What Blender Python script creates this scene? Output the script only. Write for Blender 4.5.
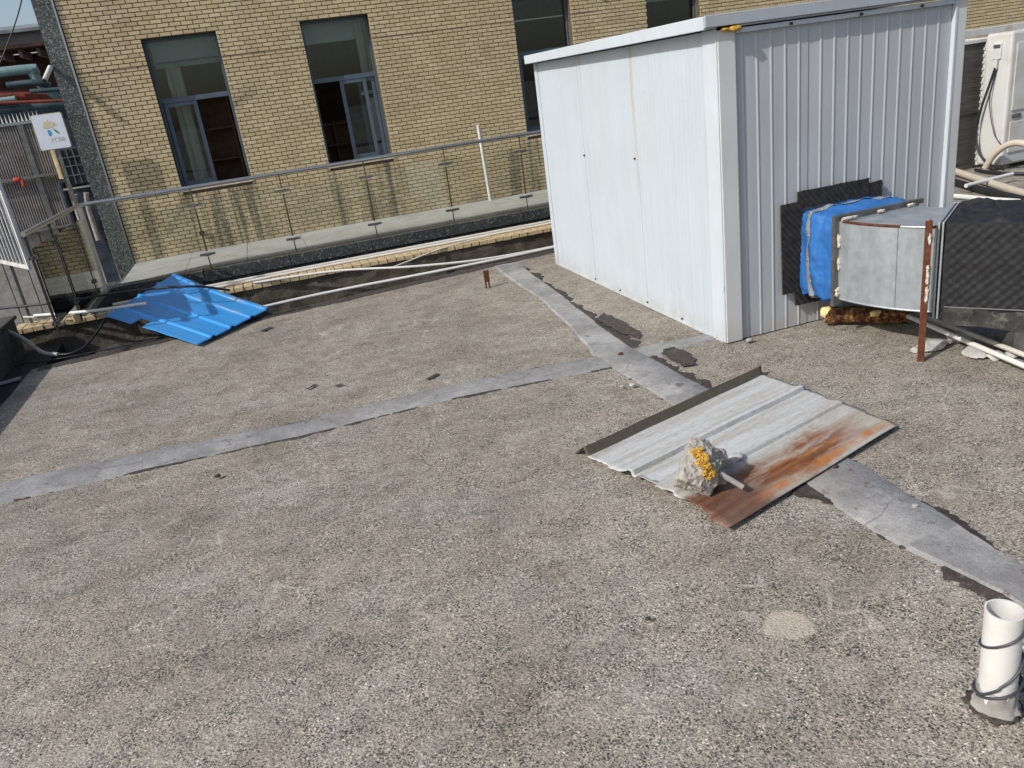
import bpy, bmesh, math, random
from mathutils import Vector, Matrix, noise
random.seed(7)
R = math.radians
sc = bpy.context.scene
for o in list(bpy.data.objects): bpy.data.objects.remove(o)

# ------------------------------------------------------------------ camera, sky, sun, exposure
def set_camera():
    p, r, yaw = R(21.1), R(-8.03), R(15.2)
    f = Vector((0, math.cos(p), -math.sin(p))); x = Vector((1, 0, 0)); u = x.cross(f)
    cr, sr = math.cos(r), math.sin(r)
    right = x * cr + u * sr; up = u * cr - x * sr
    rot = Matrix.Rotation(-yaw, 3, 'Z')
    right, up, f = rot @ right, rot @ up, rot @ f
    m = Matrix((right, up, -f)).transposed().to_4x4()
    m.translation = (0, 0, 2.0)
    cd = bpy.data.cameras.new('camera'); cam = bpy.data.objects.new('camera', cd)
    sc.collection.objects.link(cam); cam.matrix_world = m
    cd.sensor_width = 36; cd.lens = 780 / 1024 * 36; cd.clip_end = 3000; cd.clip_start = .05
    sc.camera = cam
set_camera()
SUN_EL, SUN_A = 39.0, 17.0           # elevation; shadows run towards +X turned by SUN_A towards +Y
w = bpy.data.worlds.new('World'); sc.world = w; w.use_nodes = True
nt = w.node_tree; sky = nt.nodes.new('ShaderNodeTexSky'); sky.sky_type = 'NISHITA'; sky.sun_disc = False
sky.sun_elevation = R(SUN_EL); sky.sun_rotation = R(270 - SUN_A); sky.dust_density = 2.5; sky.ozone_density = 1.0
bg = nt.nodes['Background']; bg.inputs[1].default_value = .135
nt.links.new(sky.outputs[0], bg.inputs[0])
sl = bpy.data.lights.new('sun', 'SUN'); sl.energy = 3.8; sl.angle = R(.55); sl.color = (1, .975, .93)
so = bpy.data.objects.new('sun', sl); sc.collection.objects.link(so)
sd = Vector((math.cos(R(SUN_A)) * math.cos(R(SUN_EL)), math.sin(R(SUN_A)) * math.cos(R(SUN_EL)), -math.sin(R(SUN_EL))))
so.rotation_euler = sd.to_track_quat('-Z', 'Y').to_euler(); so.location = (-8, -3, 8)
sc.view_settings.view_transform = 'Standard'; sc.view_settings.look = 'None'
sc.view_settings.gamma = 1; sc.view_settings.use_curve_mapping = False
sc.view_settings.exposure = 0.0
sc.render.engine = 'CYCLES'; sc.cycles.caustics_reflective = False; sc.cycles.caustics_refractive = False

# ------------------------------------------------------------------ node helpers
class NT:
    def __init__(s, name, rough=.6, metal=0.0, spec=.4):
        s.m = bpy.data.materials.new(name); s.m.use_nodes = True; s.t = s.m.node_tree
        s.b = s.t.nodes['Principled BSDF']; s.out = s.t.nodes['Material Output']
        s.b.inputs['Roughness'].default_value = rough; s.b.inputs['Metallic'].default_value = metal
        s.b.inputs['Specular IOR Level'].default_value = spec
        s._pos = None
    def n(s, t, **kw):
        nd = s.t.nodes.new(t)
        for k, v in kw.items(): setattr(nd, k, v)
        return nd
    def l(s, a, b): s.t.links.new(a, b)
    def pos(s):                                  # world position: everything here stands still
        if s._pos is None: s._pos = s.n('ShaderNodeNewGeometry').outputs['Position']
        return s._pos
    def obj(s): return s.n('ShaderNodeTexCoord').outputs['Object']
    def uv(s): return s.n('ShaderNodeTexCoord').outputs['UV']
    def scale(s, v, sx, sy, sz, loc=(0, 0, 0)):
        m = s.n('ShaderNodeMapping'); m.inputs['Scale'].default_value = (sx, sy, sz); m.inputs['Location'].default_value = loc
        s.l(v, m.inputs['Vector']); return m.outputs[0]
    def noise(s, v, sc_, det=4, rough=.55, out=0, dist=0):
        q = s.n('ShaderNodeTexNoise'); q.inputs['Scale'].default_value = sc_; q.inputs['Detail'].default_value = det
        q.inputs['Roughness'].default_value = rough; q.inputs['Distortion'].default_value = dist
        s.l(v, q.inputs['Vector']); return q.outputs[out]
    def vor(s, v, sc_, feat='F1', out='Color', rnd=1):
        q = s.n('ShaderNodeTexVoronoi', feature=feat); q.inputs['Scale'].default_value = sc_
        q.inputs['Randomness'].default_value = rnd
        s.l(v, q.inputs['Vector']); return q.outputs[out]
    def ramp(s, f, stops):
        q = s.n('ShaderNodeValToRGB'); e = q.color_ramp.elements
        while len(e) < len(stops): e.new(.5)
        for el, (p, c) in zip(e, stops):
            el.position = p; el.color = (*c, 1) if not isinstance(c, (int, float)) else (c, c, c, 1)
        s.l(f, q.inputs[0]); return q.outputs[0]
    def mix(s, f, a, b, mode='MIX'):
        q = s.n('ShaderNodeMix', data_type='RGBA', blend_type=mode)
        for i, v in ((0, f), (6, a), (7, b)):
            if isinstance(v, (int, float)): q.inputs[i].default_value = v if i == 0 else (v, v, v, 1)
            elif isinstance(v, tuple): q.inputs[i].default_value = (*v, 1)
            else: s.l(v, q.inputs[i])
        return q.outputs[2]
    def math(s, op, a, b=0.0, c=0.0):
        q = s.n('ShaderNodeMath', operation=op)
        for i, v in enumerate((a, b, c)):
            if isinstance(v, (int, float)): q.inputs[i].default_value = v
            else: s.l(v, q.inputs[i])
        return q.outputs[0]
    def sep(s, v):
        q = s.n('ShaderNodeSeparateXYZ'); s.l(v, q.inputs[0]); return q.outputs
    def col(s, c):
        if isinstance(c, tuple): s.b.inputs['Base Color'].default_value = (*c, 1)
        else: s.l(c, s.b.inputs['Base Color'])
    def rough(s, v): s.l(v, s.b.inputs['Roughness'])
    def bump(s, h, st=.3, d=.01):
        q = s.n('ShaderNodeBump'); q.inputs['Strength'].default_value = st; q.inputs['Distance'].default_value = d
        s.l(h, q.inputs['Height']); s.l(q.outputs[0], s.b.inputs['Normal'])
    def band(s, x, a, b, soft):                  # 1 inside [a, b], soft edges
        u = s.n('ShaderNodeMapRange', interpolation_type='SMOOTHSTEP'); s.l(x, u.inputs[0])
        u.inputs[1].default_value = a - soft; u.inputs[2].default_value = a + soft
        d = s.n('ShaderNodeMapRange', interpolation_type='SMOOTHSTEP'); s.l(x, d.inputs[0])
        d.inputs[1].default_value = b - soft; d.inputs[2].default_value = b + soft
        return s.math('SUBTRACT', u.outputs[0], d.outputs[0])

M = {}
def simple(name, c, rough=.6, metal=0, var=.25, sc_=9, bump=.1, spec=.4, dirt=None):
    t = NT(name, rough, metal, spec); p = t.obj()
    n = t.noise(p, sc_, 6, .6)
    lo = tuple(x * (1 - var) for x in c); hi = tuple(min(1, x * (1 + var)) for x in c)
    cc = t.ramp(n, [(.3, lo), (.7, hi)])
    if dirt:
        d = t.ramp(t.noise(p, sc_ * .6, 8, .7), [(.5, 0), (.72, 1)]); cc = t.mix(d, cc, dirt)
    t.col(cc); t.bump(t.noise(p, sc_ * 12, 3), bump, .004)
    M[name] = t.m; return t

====

Reproduce the data above word for word from its first line through the line that holds "for o in list(bpy.data.objects): bpy.data.objects.remove(o)", both ends included; skip pictures.

Final result
What Blender Python script creates this scene? Output the script only. Write for Blender 4.5.
import bpy, bmesh, math, random
from mathutils import Vector, Matrix, noise
random.seed(7)
R = math.radians
sc = bpy.context.scene
for o in list(bpy.data.objects): bpy.data.objects.remove(o)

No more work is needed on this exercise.